Lo cual me hace reflexionar que quizá se trate de mí. La lectura de un reciente artículo de Javier Marías sobre la profunda hipocresía de la izquierda española, sobre su política de etiquetas y gestos vistosos, me hace identificar al meapilas de Tartufo con numerosos personajes con nombre y apellidos, pero también con tantos españoles de a pie que, henchidos de religión, dedican sus horas a señalar los vicios de los demás mientras para sí mismos se conforman con las consignas, la neolengua y los aspavientos, porque en sus comportamientos en nada se diferencian de los votantes del PP o de Vox a los que critican. El Tartufo que fustiga la hipocresía de los santurrones está más vigente que nunca en los tiempos del populismo, y tal vez yo quería más sangre, ya que se nos anunciaba una visión contemporánea de ese vicio… Es verdad que quizá no conviene embarrar en exceso los textos de los clásicos pero, en ese caso, también quizá, la didáctica sobra.

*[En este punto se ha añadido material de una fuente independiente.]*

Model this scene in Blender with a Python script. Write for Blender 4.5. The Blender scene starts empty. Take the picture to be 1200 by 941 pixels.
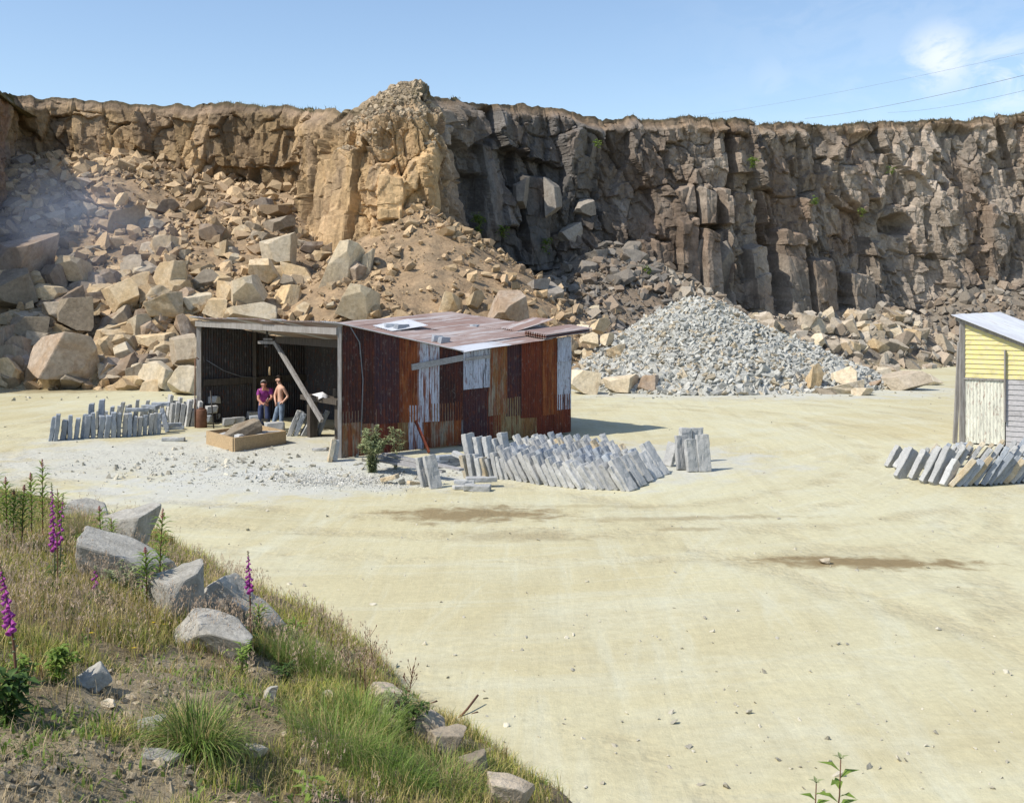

La interpretación de Tartufo por un Viyuela contenido pero —como siempre— extraordinariamente versátil sería por sí sola motivo para acudir a la sesión. Lo acompañan Silvia Espigado (Elmira) con elegancia y sobriedad y Paco Déniz (Orgón) con vis cómica pero —se me antoja— escasa entrega. La escena en la que los tres representan la seducción de Tartufo por Elmira como trampa para que Orgón reconozca la verdadera condición del primero es uno de esos grandes momentos del arte dramático. Hay que felicitarse también por la sabia, excelente iluminación de Paco Ariza.